Sur son premier Festival de Cannes, encore adolescente
« Je m’en souviens encore très bien et à chaque Festival de Cannes, j’y repense. C’était très joyeux. Avec ma famille, on dormait tous entassés dans une chambre d’hôtel. C’était une manière géniale d’abord le Festival de Cannes, car j’y étais avec les autres jeunes acteurs du film de Michael Haneke, Le Temps du loup, Lucas (Biscombe) et Hakim (Taleb). On faisait des bombes dans la piscine du Majestic, dans le plaisir pur, alors qu’à Cannes, les gens sont hyper coincés et personne ne se baigne. La projection était un moment assez dingue – le film était très controversé donc certains sifflaient et claquaient leurs fauteuils -, tout comme le tapis rouge avec les photographes qui criaient le nom d’Isabelle (Huppert).»
Sur son adolescence passée (en partie) sur les plateaux de cinéma
« J’aimais rester avec mes copines, mener une vie normale (le père d’Anaïs Demoustier travaillait chez Auchan et sa mère était mère au foyer, ndlr). J’adorais ma vie à Villeneuve-d’Ascq. J’avais un peu honte quand le cinéma existait trop dans ma vie scolaire, comme lorsqu’il y avait eu un article sur moi publié dans La Voix du Nord, et qu’il avait été affiché dans ma classe; J’avais envie d’être comme tout le monde, alors ça me gênait un peu. Je me souviens qu’un jour, mes parents et ma sœur m’avaient dit : « Mais allez, débarrasse la table ! » J’étais trop habituée à la cantine sur les tournages… Du coup, c’était un bon retour à la réalité. »
Sur le film qu’Anaïs Demoustier a préféré tourner
« J’ai beaucoup aimé tourner Bird People (2014) de Pascale Ferran. La réalisatrice m’a demandé de faire le ménage pendant une semaine, dans un hôtel, pour pouvoir me rendre compte des véritables gestes qui sont répétés et de leur côté automatique, mécanique. Ca m’a aidée à me rendre compte de la solitude de la femme de chambre. On se retrouve dans un état étrange, presque méditatif en entrant dans une pièce pleine de l’intimité d’une personne. »

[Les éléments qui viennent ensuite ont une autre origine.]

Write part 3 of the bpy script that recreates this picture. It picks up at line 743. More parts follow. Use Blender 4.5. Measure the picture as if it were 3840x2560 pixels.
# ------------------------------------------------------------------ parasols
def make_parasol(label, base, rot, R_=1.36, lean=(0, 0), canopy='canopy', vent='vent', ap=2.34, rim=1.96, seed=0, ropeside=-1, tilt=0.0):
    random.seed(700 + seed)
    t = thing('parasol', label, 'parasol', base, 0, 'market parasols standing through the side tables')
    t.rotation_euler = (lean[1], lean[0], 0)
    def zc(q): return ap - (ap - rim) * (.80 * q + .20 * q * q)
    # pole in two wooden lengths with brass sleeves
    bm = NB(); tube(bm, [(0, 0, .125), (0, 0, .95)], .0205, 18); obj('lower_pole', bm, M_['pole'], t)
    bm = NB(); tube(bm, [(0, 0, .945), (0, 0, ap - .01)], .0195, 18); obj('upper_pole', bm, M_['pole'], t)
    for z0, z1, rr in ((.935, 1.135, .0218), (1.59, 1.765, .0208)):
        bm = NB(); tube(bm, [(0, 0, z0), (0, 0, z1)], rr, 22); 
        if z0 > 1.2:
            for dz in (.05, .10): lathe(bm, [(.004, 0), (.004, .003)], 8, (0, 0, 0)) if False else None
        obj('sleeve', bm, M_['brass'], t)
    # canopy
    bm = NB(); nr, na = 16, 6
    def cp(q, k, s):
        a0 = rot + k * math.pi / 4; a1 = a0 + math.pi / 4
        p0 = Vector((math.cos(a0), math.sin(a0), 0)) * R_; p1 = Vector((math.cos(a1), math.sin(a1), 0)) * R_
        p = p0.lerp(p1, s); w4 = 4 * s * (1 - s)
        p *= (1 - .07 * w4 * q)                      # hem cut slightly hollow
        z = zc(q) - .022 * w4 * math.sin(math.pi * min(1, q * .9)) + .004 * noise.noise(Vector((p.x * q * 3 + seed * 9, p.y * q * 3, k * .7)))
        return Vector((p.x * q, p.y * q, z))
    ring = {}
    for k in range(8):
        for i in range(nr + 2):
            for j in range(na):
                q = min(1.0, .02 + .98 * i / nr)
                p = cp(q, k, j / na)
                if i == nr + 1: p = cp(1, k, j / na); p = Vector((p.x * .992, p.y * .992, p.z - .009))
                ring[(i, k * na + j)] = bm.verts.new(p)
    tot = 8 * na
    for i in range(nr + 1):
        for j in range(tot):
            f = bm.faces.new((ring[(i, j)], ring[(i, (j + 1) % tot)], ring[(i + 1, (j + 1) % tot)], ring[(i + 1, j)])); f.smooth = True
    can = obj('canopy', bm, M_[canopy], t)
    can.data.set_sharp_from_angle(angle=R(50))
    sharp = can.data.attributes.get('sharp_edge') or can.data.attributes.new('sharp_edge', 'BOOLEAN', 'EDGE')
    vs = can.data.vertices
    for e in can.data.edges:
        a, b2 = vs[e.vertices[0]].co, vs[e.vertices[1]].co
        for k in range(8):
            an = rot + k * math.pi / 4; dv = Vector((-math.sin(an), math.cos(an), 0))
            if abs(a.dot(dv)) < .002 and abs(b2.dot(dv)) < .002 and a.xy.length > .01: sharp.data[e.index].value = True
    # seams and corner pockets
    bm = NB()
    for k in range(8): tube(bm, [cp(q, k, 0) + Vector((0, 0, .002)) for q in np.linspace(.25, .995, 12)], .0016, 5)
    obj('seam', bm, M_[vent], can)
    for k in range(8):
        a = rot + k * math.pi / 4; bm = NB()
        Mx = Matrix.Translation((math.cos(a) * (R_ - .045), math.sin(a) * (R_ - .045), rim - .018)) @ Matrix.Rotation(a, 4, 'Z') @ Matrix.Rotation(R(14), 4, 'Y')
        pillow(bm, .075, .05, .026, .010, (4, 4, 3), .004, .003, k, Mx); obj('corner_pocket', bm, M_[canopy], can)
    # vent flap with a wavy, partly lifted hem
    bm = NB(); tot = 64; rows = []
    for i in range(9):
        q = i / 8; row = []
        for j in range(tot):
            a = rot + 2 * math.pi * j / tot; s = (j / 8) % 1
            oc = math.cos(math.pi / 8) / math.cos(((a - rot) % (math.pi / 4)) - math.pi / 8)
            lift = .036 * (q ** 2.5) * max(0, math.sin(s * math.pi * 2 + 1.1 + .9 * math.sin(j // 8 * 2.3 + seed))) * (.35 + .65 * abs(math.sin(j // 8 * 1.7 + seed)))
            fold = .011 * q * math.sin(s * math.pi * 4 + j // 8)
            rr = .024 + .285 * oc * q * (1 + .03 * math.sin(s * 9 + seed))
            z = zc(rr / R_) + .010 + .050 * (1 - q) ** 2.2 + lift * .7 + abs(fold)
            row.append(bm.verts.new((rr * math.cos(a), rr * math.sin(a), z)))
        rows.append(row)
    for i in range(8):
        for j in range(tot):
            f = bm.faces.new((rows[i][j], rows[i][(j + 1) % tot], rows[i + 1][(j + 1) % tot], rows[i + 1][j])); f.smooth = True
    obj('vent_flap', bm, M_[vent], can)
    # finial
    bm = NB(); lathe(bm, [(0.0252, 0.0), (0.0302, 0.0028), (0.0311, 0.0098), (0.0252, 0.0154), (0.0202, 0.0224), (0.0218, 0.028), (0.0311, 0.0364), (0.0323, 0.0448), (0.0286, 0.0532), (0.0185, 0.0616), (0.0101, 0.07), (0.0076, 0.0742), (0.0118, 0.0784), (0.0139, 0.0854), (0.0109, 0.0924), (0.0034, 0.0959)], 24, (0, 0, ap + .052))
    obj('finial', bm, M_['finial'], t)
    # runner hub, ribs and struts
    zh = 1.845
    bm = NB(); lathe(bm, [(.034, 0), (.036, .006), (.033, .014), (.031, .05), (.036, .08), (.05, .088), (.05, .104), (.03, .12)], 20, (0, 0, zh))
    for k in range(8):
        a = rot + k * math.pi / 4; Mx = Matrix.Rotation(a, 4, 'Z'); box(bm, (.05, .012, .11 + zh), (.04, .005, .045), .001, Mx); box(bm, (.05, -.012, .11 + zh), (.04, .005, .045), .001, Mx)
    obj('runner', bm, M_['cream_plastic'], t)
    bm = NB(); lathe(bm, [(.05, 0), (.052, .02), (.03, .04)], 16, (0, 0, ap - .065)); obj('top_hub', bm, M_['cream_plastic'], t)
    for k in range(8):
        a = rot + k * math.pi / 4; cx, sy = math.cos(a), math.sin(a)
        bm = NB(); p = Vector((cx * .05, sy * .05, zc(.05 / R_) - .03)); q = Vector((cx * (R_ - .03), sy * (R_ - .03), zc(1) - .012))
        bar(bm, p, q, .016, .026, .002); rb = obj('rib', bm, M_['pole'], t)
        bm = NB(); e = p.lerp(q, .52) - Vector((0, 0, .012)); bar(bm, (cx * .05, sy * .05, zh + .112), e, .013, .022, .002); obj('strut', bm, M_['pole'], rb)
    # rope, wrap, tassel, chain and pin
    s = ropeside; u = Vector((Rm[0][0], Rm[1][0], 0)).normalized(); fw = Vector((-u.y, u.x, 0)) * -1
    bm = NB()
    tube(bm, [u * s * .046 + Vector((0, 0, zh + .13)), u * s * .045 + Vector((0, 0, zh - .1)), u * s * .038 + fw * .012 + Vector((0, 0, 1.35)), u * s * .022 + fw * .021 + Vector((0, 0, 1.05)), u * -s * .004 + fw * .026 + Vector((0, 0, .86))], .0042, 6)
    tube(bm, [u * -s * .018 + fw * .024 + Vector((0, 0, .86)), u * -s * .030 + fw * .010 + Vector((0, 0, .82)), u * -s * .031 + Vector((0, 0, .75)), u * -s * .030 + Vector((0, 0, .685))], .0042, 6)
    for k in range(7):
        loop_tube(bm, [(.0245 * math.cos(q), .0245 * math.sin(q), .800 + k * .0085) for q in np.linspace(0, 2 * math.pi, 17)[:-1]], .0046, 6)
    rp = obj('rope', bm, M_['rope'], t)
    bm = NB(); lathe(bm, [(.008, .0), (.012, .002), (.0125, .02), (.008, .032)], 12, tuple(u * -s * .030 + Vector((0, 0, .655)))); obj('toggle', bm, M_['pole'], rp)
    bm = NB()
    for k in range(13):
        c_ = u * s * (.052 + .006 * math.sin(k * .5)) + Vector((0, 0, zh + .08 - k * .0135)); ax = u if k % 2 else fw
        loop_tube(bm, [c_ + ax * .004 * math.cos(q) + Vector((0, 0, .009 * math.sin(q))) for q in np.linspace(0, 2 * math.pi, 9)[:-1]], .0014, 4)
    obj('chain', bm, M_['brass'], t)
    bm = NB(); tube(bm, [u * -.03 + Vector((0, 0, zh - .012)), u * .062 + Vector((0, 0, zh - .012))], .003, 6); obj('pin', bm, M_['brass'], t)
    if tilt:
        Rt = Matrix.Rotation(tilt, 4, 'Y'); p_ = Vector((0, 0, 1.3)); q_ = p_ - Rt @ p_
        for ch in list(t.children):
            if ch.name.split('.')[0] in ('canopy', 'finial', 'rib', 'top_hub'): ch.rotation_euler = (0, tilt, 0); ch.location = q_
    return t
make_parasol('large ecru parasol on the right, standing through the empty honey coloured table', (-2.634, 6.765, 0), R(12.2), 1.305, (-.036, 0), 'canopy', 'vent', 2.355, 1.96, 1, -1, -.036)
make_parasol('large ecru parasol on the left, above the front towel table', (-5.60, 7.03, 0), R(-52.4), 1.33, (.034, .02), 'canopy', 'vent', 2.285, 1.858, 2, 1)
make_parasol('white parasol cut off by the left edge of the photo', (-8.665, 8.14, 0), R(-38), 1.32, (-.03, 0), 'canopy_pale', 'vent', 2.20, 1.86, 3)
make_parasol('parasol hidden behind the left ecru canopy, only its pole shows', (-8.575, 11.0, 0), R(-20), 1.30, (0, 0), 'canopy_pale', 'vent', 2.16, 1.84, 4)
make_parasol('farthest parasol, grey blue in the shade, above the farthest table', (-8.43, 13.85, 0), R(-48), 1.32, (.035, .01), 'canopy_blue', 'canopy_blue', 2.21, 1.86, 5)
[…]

La fois où elle a planté une voiture sur le tournage d’un film de François Ozon
« François Ozon s’est inspiré d’un fait divers pour écrire son film Une nouvelle amie (2014). Il parle d’un homme qui a perdu sa femme qui s’est mis à se travestir après son décès, car elle lui manquait. Ozon pousse le vice encore plus loin en me faisant jouer la meilleure amie de sa femme disparue, qui est amoureuse de cet homme qui porte les vêtements de son amie morte. Sur le tournage, je conduis une voiture rouge que j’ai plantée lors d’une scène, au Canada. En fait, François m’avait mis la pression en me menaçant avant le tournage : « Passe ton permis, sinon je prends Léa Seydoux (rires). » J’ai eu le permis en vitesse, mais je ne savais pas faire les manœuvres pour me garer, car j’avais eu la chance de me garer en épi au moment de le passer. «
Sur ses films avec Quentin Dupieux
« Avant de tourner dans un film de Michael Haneke, on tournait, avec mes copines, des fausses pubs et de faux journaux télévisés, et on s’amusait beaucoup. Je mettais mes cheveux sous mes bras et je faisais semblant d’être dans une pub pour des rasoirs. Je retrouve ce plaisir pur lié à l’enfance, ludique et léger, chez Quentin Dupieux, en plus d’adorer ses scénarios très bien écrits et à ses scénarios d’une grande musicalité. J’apprécie aussi le fait de jouer des filles complètement débiles, avec un grain. Ça me change des rôles d’avocate ou de philosophe. Jouer les demeurés, c’est très agréable (rires). Ça repose énormément. »
Le Temps d’aimer de Katell Quillévéré, avec Anaïs Demoustier et Vincent Lacoste, au cinéma le 29 novembre 2023. Le cycle « Acteurs, Actrices & Avatars » au Forum des images, à Paris, jusqu’au 24 janvier 2024.